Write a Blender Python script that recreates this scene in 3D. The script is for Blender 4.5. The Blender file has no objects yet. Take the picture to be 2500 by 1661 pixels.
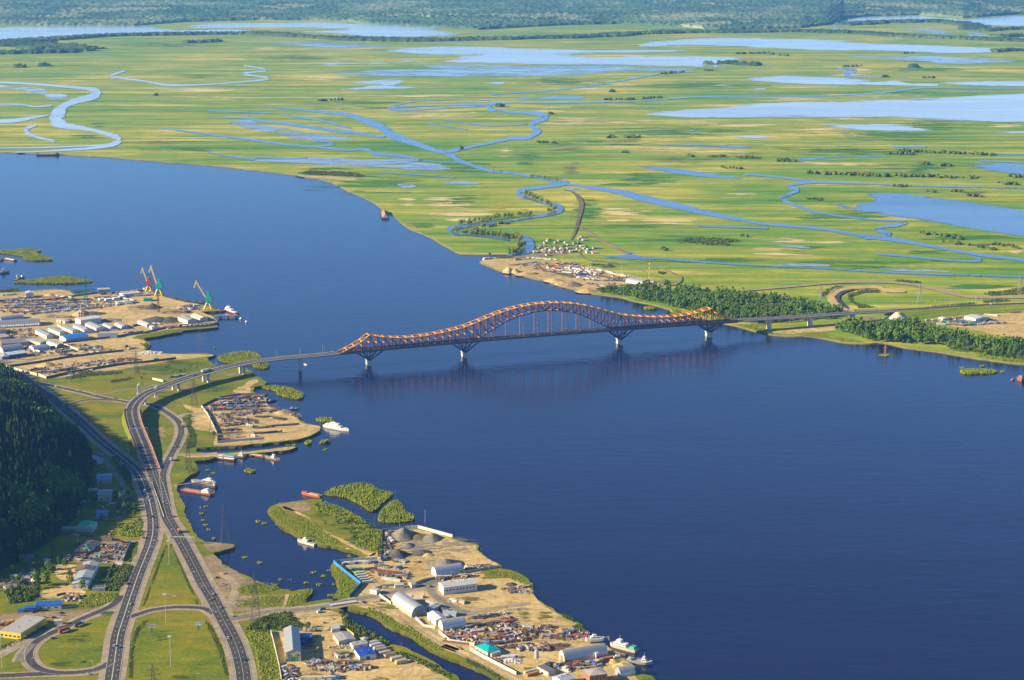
import bpy, bmesh, math, random
import numpy as np
from mathutils import Vector, Matrix, noise
from mathutils.geometry import delaunay_2d_cdt
R = math.radians
random.seed(7); rng = np.random.default_rng(7)
scene = bpy.context.scene
col = scene.collection

# ---------------------------------------------------------------- camera, sky, sun, exposure
CAM_H, FOC = 621.0, 4640.0            # metres above the river, focal length in survey pixels (2500 wide)
PITCH = math.atan(1030.5 / FOC)
cam_d = bpy.data.cameras.new('camera'); cam = bpy.data.objects.new('camera', cam_d); col.objects.link(cam)
cam.location = (0, 0, CAM_H); cam.rotation_euler = (math.pi/2 - PITCH, 0, 0)
cam_d.sensor_width = 36; cam_d.lens = 36 * FOC / 2500; cam_d.clip_start = 1; cam_d.clip_end = 90000
scene.camera = cam
SUN_EL, SUN_AZ = R(23), R(257)        # azimuth clockwise from +Y
world = bpy.data.worlds.new('World'); scene.world = world; world.use_nodes = True
wn = world.node_tree.nodes; wl = world.node_tree.links
sky = wn.new('ShaderNodeTexSky'); sky.sky_type = 'NISHITA'; sky.sun_disc = False
sky.sun_elevation = SUN_EL; sky.sun_rotation = SUN_AZ; sky.altitude = 300; sky.air_density = 0.7; sky.dust_density = 0.0; sky.ozone_density = 6.0
wl.new(sky.outputs[0], wn['Background'].inputs[0]); wn['Background'].inputs[1].default_value = 0.08
sun_d = bpy.data.lights.new('sun', 'SUN'); sun_d.energy = 5.0; sun_d.angle = R(0.5); sun_d.color = (1.0, 0.81, 0.50)
sun = bpy.data.objects.new('sun', sun_d); col.objects.link(sun)
to_sun = Vector((math.sin(SUN_AZ)*math.cos(SUN_EL), math.cos(SUN_AZ)*math.cos(SUN_EL), math.sin(SUN_EL)))
sun.rotation_euler = to_sun.to_track_quat('Z', 'Y').to_euler()
scene.view_settings.view_transform = 'Standard'; scene.view_settings.look = 'None'
scene.view_settings.exposure = 1.4; scene.view_settings.gamma = 1
scene.cycles.use_denoising = True
scene.cycles.max_bounces = 5; scene.cycles.diffuse_bounces = 2; scene.cycles.glossy_bounces = 2
scene.cycles.transparent_max_bounces = 10; scene.cycles.volume_bounces = 1

# ---------------------------------------------------------------- survey: photograph pixel -> point on level ground
CP, SP = math.cos(PITCH), math.sin(PITCH)
def W(x, y, z=0.0):
    u = (x-1250)/FOC; v = -(y-830.5)/FOC
    d = (u, CP+v*SP, -SP+v*CP); t = (z-CAM_H)/d[2]
    return Vector((d[0]*t, d[1]*t, z))
def proj(p):
    d = Vector(p)-Vector((0, 0, CAM_H)); dep = d.y*CP-d.z*SP
    return (1250+FOC*d.x/dep, 830.5-FOC*(d.y*SP+d.z*CP)/dep)
def Q(z, pts):                         # coordinates measured in an enlarged crop (x0, y0, scale)
    return [(z[0]+p[0]/z[2], z[1]+p[1]/z[2]) for p in pts]
def q1(z, x, y): return (z[0]+x/z[2], z[1]+y/z[2])
K = 3.776
ZA, ZB, ZC, ZE = (0, 0, K), (625, 0, K), (1250, 0, K), (1875, 0, K)
ZF, ZG, ZH = (625, 300, K), (1250, 300, K), (1875, 300, K)
Z1 = (0, 600, 3.371); Z4 = (1800, 600, 3.371); Z3 = (1200, 700, 3.371); Z5 = (0, 880, 3.92); Z6 = (0, 1250, 3.816); Z7 = (400, 900, 3.92)
Z8 = (500, 1150, 3.068); Z9 = (900, 1250, 3.815); Z10 = (1200, 1300, 4.344); Z11 = (0, 640, 5.226); Z12 = (300, 640, 5.226)
Z13 = (600, 1350, 5.0425); Z6b = (1150, 560, 4.72); ZS = (0, 0, 1.0)
G0 = 2.5                               # level of the near bank
G1 = 1.5                               # level of the flood plain

# ---------------------------------------------------------------- object helpers
def tag(o, label=None, cat=None, group=None, kind=None):
    if label: o['label'] = label
    if cat: o['category'] = cat
    if group: o['group'] = group
    if kind: o['kind'] = kind
    return o
def empty(name, loc=(0, 0, 0), rz=0.0, label=None, cat=None, group=None):
    o = bpy.data.objects.new(name, None); col.objects.link(o); o.empty_display_size = 1
    o.location = loc; o.rotation_euler = (0, 0, rz)
    return tag(o, label, cat, group)
def link(name, me, parent=None, loc=None, rz=0.0):
    o = bpy.data.objects.new(name, me); col.objects.link(o)
    if parent is not None: o.parent = parent
    if loc is not None: o.location = loc
    if rz: o.rotation_euler = (0, 0, rz)
    return o
class MB:
    def __init__(s): s.v = []; s.f = []; s.m = []
    def add(s, vs, fs, mi=0):
        n = len(s.v); s.v += [tuple(p) for p in vs]
        for f in fs: s.f.append(tuple(n+i for i in f)); s.m.append(mi)
        return s
    def box(s, x0, x1, y0, y1, z0, z1, mi=0):
        return s.add([(x0,y0,z0),(x1,y0,z0),(x1,y1,z0),(x0,y1,z0),(x0,y0,z1),(x1,y0,z1),(x1,y1,z1),(x0,y1,z1)],
                     [(0,3,2,1),(4,5,6,7),(0,1,5,4),(1,2,6,5),(2,3,7,6),(3,0,4,7)], mi)
    def taper(s, x0, x1, y0, y1, z0, X0, X1, Y0, Y1, z1, mi=0):
        return s.add([(x0,y0,z0),(x1,y0,z0),(x1,y1,z0),(x0,y1,z0),(X0,Y0,z1),(X1,Y0,z1),(X1,Y1,z1),(X0,Y1,z1)],
                     [(0,3,2,1),(4,5,6,7),(0,1,5,4),(1,2,6,5),(2,3,7,6),(3,0,4,7)], mi)
    def beam(s, a, b, w, h, mi=0, up=(0, 0, 1)):
        a = Vector(a); b = Vector(b); d = (b-a).normalized(); u = Vector(up)
        if abs(d.dot(u)) > .98: u = Vector((1, 0, 0))
        sx = d.cross(u).normalized()*w/2; sy = sx.cross(d).normalized()*h/2
        return s.add([a-sx-sy, a+sx-sy, a+sx+sy, a-sx+sy, b-sx-sy, b+sx-sy, b+sx+sy, b-sx+sy],
                     [(0,1,2,3),(7,6,5,4),(4,5,1,0),(5,6,2,1),(6,7,3,2),(7,4,0,3)], mi)
    def cyl(s, a, b, r0, r1=None, n=8, mi=0, cap=True):
        a = Vector(a); b = Vector(b); r1 = r0 if r1 is None else r1; d = (b-a).normalized()
        t = Vector((1, 0, 0)) if abs(d.z) > .9 else Vector((0, 0, 1)); sx = d.cross(t).normalized(); sy = d.cross(sx)
        vs = [a+(sx*math.cos(2*math.pi*i/n)+sy*math.sin(2*math.pi*i/n))*r0 for i in range(n)]
        vs += [b+(sx*math.cos(2*math.pi*i/n)+sy*math.sin(2*math.pi*i/n))*r1 for i in range(n)]
        fs = [(i+n, (i+1) % n+n, (i+1) % n, i) for i in range(n)]
        if cap: fs += [tuple(range(n)), tuple(reversed(range(n, 2*n)))]
        return s.add(vs, fs, mi)
    def mesh(s, name, mats, smooth=False):
        me = bpy.data.meshes.new(name); me.from_pydata(s.v, [], s.f)
        for m in (mats if isinstance(mats, (list, tuple)) else [mats]): me.materials.append(m)
        if any(s.m): me.polygons.foreach_set('material_index', s.m)
        if smooth: me.polygons.foreach_set('use_smooth', [True]*len(s.f))
        me.update(); return me
    def build(s, name, mats, parent=None, loc=None, rz=0.0, smooth=False):
        return link(name, s.mesh(name, mats, smooth), parent, loc, rz)
def copy_tree(o, parent=None):
    c = o.copy(); col.objects.link(c); c.parent = parent
    for ch in list(KIDS.get(o.name, [])): copy_tree(ch, c)
    return c
KIDS = {}
def note_kids(root):
    for ch in root.children: KIDS.setdefault(root.name, []).append(ch); note_kids(ch)

# ---------------------------------------------------------------- materials
def new_mat(name):
    m = bpy.data.materials.new(name); m.use_nodes = True
    return m, m.node_tree.nodes, m.node_tree.links, m.node_tree.nodes['Principled BSDF']
def ramp(n, l, src, stops):
    r = n.new('ShaderNodeValToRGB'); e = r.color_ramp.elements
    while len(e) < len(stops): e.new(0.5)
    for i, (p, c) in enumerate(stops): e[i].position = p; e[i].color = (*c, 1)
    l.new(src, r.inputs[0]); return r.outputs[0]
def noise_tex(n, l, coord, scale, detail=6, rough=.6, dist=0.0, mp=None):
    t = n.new('ShaderNodeTexNoise'); t.inputs['Scale'].default_value = scale; t.inputs['Detail'].default_value = detail
    t.inputs['Roughness'].default_value = rough; t.inputs['Distortion'].default_value = dist
    if mp:
        m = n.new('ShaderNodeMapping'); m.inputs['Rotation'].default_value = (0, 0, mp[0]); m.inputs['Scale'].default_value = (mp[1], mp[2], 1)
        l.new(coord, m.inputs[0]); coord = m.outputs[0]
    l.new(coord, t.inputs['Vector']); return t.outputs['Fac']
def mixc(n, l, fac, a, b, mode='MIX'):
    m = n.new('ShaderNodeMix'); m.data_type = 'RGBA'; m.blend_type = mode
    for s, v in ((m.inputs['Factor'], fac), (m.inputs['A'], a), (m.inputs['B'], b)):
        if isinstance(v, (int, float)): s.default_value = v
        elif isinstance(v, tuple): s.default_value = (*v, 1)
        else: l.new(v, s)
    return m.outputs['Result']
def geo_pos(n): return n.new('ShaderNodeNewGeometry').outputs['Position']
_pm = {}
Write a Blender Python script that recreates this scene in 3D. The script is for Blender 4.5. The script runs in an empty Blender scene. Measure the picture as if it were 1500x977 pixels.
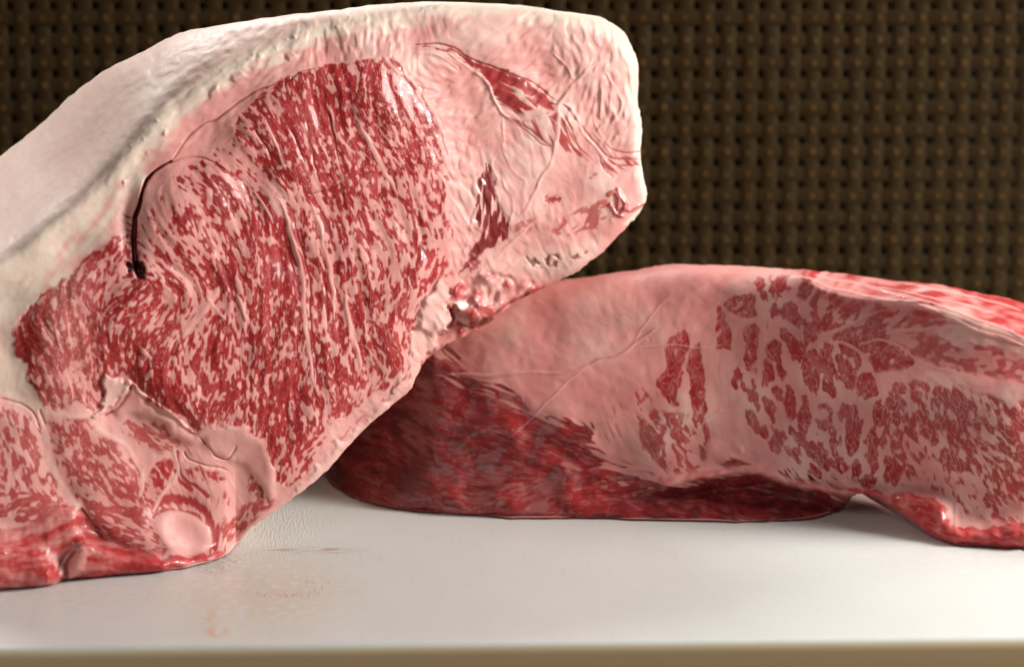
import bpy, math
import numpy as np
R = math.radians
rng = np.random.default_rng(7)

# ------------------------------------------------------------------ camera
MM = 0.00028                    # metres per photo pixel at the focus plane
PITCH = R(14.0); DIST = 1.30; LENS = 36.0 * DIST / (1500 * MM)
CD = np.array([0.0, math.cos(PITCH), -math.sin(PITCH)])       # view direction
CU = np.array([0.0, math.sin(PITCH), math.cos(PITCH)])
_dx, _dy = (200 - 750) * MM, (488.5 - 830) * MM
# pixel (200, 830) of the photograph is the point (.., 0, 0) on the board
CAM = -(CD * DIST + CU * _dy); CAM[0] = 0.0
sc = bpy.context.scene
cam = bpy.data.cameras.new('camera'); camo = bpy.data.objects.new('camera', cam)
sc.collection.objects.link(camo); sc.camera = camo
camo.location = CAM.tolist(); camo.rotation_euler = (math.pi / 2 - PITCH, 0, 0)
cam.sensor_width = 36; cam.lens = LENS; cam.clip_start = 0.05; cam.clip_end = 50
cam.dof.use_dof = True; cam.dof.focus_distance = DIST + 0.03; cam.dof.aperture_fstop = 6.6

# ------------------------------------------------------------------ world, lamps, exposure
w = bpy.data.worlds.new('World'); sc.world = w; w.use_nodes = True
w.node_tree.nodes['Background'].inputs[0].default_value = (1.0, 0.93, 0.86, 1)
w.node_tree.nodes['Background'].inputs[1].default_value = 0.035


def area(name, loc, target, size, power, col, spread=180):
    l = bpy.data.lights.new(name, 'AREA'); l.shape = 'RECTANGLE'; l.size, l.size_y = size
    l.energy = power; l.color = col; l.spread = R(spread)
    o = bpy.data.objects.new(name, l); sc.collection.objects.link(o)
    from mathutils import Vector
    o.location = loc
    o.rotation_euler = (Vector(target) - Vector(loc)).to_track_quat('-Z', 'Y').to_euler()
    return o


area('window_light', (1.10, 0.05, 0.53), (0.0, 0.02, 0.08), (0.42, 0.42), 24.5, (1.0, 0.96, 0.90))
area('back_light', (-0.42, 0.92, 0.98), (0.0, 0.0, 0.0), (0.8, 0.35), 20.0, (1.0, 0.97, 0.93))
area('front_fill', (-0.80, -1.0, 1.0), (-0.05, 0.03, 0.08), (0.8, 0.8), 4.4, (1.0, 0.95, 0.90))
vs = sc.view_settings
vs.view_transform = 'Standard'; vs.look = 'None'; vs.exposure = 0.0; vs.gamma = 1.0
vs.use_curve_mapping = False
sc.cycles.use_denoising = True
sc.cycles.max_bounces = 6


# ------------------------------------------------------------------ projection helpers
def dirs(X, Y):
    sx = (np.asarray(X, float) - 750) / 1500 * 36 / LENS
    sy = (488.5 - np.asarray(Y, float)) / 1500 * 36 / LENS
    return sx, CD[1] + sy * CU[1], CD[2] + sy * CU[2]


def at_depth(X, Y, D):
    a, b, c = dirs(X, Y)
    t = (D - CAM[1]) / b
    return np.stack([a * t + CAM[0], D + 0 * t, c * t + CAM[2]], -1)


def board_depth(Y, z=0.0):
    _, b, c = dirs(0 * np.asarray(Y, float), Y)
    return CAM[1] + b * (z - CAM[2]) / c


# ------------------------------------------------------------------ raster helpers
def spline(pts, closed=False, n=8):
    p = np.array(pts, float)
    m = len(p)
    out = []
    segs = m if closed else m - 1
    for i in range(segs):
        if closed:
            a, b, c, d = p[(i - 1) % m], p[i], p[(i + 1) % m], p[(i + 2) % m]
        else:
            a, b, c, d = p[max(i - 1, 0)], p[i], p[i + 1], p[min(i + 2, m - 1)]
        t = np.linspace(0, 1, n, endpoint=False)[:, None]
        out.append(0.5 * ((2 * b) + (-a + c) * t + (2 * a - 5 * b + 4 * c - d) * t ** 2 + (-a + 3 * b - 3 * c + d) * t ** 3))
    if not closed:
        out.append(p[-1:])
    return np.concatenate(out)


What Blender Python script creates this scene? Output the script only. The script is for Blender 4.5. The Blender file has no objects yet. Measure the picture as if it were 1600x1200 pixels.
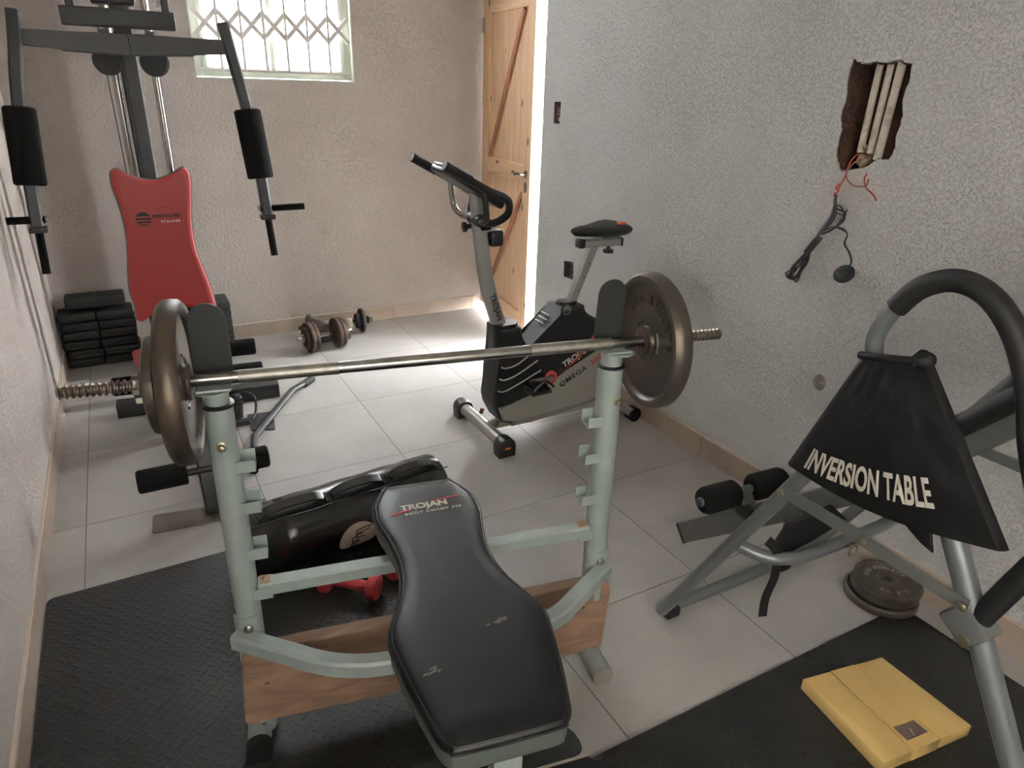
import bpy, bmesh, math, random
from mathutils import Vector, Matrix, noise
random.seed(7)
PI = math.pi
SC = bpy.context.scene
COL = SC.collection

# ------------------------------------------------------------------ camera
YAW, PITCH, ROLL = 0.516944149, 0.410421324, 0.0317788955
CAM = Vector((0.313834163, -1.32515327, 1.49688213))
F_PX = 1067.62227
fw = Vector((math.sin(YAW)*math.cos(PITCH), math.cos(YAW)*math.cos(PITCH), -math.sin(PITCH)))
r0 = Vector((math.cos(YAW), -math.sin(YAW), 0)); u0 = r0.cross(fw)
r1 = math.cos(ROLL)*r0 + math.sin(ROLL)*u0
u1 = -math.sin(ROLL)*r0 + math.cos(ROLL)*u0
cd = bpy.data.cameras.new('camera'); cam = bpy.data.objects.new('camera', cd); COL.objects.link(cam)
cd.sensor_width = 36.0; cd.lens = F_PX/1600*36.0; cd.clip_start = 0.02
cam.matrix_world = Matrix(((r1.x, u1.x, -fw.x, CAM.x), (r1.y, u1.y, -fw.y, CAM.y), (r1.z, u1.z, -fw.z, CAM.z), (0, 0, 0, 1)))
SC.camera = cam

# ------------------------------------------------------------------ world, sun, exposure
w = bpy.data.worlds.new('world'); SC.world = w; w.use_nodes = True
bg = w.node_tree.nodes['Background']; bg.inputs[0].default_value = (0.94, 0.975, 1.0, 1); bg.inputs[1].default_value = 70.0
sd = bpy.data.lights.new('sun', 'SUN'); sun = bpy.data.objects.new('sun', sd); COL.objects.link(sun)
sd.energy = 9.0; sd.angle = 0.01; sd.color = (1.0, 0.93, 0.82)
sun.rotation_euler = Vector((-0.35, 0.62, -0.85)).to_track_quat('-Z', 'Y').to_euler()
def portal(name, loc, sx, sy, direction):
    d = bpy.data.lights.new(name, 'AREA'); o = bpy.data.objects.new(name, d); COL.objects.link(o)
    d.shape = 'RECTANGLE'; d.size = sx; d.size_y = sy; d.cycles.is_portal = True
    o.location = loc; o.rotation_euler = Vector(direction).to_track_quat('-Z', 'Z' if abs(direction[2]) < .5 else 'Y').to_euler()
portal('window_portal', (1.215, 3.12, 1.93), 0.95, 0.92, (0, -1, 0))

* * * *

Exercise goal: Emit the lines of the material exactly, from its first line to the line containing "col = scene.collection", inclusive; leave every picture out.

Solution below:
Write a Blender Python script that recreates this scene in 3D. The script is for Blender 4.5. The Blender file has no objects yet. Take the picture to be 2500 by 1661 pixels.
import bpy, bmesh, math, random
import numpy as np
from mathutils import Vector, Matrix, noise
from mathutils.geometry import delaunay_2d_cdt
R = math.radians
random.seed(7); rng = np.random.default_rng(7)
scene = bpy.context.scene
col = scene.collection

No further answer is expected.